Use the time and bandwidth you save to focus on what really matters:
- Thinking deeply
- Finding unique insights
- And developing original ideas
- Do something far away from a screen (so that you have cool stories to share.)
In my years of content creation, I’ve learned that the most valuable part of writing happens before you even touch the keyboard. It’s the time spent pondering, observing, and connecting dots in new ways.
Read more. Observe more. Experiment more. Then feed those juicy insights to your AI writing partner.
Thinking > Typing.
8. AI is an amplifier
AI is like a megaphone for your skills (or lack thereof.)
If you’re a rockstar writer, AI will crank your awesomeness up to 11. But if you’re mediocre? Well, it’ll just make your mediocrity louder and more obvious.
You still need to learn the basics and master them.
If you don’t know what makes good writing, AI won’t magically fix that. It’s not a “good writing” fairy that sprinkles quality dust on your words. It’s more like a mirror, reflecting your own abilities back at you.
If you can’t string together a coherent sentence or develop a compelling argument, AI isn’t your savior. It’s just going to amplify your confusion.
It’s the same garbage you see everywhere with “prompts.”

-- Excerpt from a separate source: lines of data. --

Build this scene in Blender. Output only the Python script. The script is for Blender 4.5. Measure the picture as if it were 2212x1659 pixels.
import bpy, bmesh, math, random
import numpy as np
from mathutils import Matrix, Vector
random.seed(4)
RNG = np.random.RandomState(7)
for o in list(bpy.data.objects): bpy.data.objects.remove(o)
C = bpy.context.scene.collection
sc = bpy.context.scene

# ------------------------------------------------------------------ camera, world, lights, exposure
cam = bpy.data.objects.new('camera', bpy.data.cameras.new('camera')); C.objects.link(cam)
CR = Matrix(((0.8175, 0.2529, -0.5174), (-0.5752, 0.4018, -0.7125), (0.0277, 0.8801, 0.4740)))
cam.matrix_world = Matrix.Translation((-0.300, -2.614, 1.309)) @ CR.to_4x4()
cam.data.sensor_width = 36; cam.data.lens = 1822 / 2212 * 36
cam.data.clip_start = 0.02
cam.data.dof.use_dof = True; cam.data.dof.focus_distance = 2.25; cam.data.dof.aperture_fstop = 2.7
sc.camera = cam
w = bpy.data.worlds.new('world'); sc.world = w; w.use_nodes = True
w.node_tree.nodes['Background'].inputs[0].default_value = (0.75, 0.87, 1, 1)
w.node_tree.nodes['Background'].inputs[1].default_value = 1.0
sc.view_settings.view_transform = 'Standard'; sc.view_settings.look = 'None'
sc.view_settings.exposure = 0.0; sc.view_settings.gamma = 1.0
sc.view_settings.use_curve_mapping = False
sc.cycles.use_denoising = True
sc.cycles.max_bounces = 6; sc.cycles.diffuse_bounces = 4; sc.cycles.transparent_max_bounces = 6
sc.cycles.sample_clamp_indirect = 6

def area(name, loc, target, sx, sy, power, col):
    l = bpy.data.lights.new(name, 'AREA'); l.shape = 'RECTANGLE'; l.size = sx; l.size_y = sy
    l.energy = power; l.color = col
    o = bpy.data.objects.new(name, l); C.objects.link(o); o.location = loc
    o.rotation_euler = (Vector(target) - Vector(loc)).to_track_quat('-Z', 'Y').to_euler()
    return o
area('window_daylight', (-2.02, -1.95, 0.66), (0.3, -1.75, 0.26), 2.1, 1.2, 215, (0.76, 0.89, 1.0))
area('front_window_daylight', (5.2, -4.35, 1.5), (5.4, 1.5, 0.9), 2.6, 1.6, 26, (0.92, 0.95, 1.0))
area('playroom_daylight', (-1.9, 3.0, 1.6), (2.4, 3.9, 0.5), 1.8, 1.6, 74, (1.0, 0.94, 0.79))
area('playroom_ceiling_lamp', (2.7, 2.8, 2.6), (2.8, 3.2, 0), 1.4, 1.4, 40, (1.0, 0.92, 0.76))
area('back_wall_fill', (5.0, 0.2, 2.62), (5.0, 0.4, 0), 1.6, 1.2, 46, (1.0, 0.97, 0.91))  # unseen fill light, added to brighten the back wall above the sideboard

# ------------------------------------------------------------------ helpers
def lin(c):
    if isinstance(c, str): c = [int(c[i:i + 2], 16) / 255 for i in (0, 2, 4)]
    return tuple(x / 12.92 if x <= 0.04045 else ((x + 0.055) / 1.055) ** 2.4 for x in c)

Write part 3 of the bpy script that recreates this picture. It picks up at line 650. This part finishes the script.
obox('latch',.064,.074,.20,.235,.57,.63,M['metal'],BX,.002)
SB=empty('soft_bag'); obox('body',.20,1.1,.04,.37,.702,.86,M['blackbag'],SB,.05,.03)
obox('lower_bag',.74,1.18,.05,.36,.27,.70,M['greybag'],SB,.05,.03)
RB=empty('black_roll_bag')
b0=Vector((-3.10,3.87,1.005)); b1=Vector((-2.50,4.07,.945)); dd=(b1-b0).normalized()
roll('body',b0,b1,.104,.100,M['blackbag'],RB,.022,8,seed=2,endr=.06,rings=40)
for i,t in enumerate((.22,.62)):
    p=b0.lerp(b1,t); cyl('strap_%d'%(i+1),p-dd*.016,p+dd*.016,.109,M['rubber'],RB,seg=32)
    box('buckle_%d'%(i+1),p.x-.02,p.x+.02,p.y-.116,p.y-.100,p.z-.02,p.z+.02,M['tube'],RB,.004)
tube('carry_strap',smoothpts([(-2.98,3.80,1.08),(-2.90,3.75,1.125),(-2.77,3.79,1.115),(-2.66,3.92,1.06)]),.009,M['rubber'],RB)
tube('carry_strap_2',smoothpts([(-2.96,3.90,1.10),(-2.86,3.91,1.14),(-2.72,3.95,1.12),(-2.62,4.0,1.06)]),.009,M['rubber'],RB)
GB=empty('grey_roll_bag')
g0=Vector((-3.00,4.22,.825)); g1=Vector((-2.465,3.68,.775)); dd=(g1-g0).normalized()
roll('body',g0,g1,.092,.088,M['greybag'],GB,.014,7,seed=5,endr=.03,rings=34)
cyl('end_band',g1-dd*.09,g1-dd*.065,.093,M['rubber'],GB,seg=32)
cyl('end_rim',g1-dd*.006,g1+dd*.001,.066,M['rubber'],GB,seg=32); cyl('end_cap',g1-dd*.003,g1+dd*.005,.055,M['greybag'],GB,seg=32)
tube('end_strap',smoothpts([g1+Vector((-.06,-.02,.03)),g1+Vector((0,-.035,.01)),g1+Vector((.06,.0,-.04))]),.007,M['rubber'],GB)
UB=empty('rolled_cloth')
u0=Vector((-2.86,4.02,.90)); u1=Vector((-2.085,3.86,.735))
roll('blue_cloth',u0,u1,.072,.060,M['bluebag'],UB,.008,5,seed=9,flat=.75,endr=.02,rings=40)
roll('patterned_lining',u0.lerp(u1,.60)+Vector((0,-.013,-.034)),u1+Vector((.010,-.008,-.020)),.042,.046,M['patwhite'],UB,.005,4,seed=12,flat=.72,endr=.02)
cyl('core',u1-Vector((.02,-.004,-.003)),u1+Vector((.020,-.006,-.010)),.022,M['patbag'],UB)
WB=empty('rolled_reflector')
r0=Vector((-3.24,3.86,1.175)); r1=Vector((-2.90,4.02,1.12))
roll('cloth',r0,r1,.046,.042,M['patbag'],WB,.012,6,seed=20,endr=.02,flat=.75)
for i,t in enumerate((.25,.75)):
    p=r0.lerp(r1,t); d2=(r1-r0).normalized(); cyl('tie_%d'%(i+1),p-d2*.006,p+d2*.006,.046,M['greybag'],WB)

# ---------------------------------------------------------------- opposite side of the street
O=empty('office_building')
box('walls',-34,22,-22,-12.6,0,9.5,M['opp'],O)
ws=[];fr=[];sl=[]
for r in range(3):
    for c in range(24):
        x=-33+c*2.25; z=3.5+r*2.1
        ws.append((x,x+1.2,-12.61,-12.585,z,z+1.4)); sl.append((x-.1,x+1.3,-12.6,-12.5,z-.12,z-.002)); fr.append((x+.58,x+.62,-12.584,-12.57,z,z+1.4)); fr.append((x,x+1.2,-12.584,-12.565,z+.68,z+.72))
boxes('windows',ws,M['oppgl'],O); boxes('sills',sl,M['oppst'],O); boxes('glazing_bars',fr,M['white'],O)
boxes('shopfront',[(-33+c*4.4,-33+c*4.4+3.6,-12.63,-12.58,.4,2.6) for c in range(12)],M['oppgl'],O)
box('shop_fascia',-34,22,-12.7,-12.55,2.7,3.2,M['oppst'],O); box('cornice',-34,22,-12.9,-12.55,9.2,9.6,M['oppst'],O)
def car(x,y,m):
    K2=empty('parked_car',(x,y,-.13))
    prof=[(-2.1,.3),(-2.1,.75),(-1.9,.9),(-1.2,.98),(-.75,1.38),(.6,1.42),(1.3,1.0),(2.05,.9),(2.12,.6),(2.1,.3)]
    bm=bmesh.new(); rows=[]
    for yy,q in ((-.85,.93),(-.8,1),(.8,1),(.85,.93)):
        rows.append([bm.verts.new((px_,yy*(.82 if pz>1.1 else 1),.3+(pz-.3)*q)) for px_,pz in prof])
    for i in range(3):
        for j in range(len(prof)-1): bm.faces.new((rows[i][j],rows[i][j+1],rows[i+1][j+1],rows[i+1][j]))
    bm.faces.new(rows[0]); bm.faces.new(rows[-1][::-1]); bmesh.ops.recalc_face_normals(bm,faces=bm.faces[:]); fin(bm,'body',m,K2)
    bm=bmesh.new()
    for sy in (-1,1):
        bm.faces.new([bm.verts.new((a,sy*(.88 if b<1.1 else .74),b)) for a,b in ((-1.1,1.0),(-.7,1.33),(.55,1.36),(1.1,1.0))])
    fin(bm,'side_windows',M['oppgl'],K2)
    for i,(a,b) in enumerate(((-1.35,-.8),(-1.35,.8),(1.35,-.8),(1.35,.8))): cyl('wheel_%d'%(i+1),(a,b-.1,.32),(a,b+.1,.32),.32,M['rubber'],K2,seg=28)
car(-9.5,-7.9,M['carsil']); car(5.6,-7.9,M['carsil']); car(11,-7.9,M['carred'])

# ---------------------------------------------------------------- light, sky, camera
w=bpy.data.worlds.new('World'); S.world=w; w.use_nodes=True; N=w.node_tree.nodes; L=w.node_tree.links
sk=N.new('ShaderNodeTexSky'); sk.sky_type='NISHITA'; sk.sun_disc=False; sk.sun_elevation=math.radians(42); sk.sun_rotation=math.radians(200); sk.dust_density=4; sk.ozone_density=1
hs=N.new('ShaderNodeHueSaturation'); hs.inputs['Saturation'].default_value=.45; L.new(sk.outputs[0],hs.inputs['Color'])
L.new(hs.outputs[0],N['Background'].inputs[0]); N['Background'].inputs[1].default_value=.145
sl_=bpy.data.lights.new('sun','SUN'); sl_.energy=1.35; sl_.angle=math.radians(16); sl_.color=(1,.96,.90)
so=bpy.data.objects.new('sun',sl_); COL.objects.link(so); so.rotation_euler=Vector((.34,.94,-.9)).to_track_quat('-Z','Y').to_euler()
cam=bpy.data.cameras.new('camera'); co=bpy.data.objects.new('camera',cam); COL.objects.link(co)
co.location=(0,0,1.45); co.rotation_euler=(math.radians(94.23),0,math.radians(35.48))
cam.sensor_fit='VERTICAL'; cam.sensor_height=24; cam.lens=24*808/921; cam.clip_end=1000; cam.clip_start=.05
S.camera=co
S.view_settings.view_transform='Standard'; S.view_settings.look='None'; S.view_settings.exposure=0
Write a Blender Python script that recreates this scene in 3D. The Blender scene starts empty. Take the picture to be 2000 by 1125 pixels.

If you just rely on prompts but have no clue what you’re doing or how the prompt has been engineered, then you’re a slave.
Don’t just rely on prompts. Build your skills.
I have a ton of courses around creating content with AI.
But I don’t sell standalone prompts.
Instead, I focus on also teaching the fundamentals.
- How to think critically.
- How to structure arguments.
- How to find your unique voice.
- What makes good content (and what makes bad content).
Then, and only then, do we bring in the AI.
Before you use AI to write, make sure you’ve got something worth amplifying.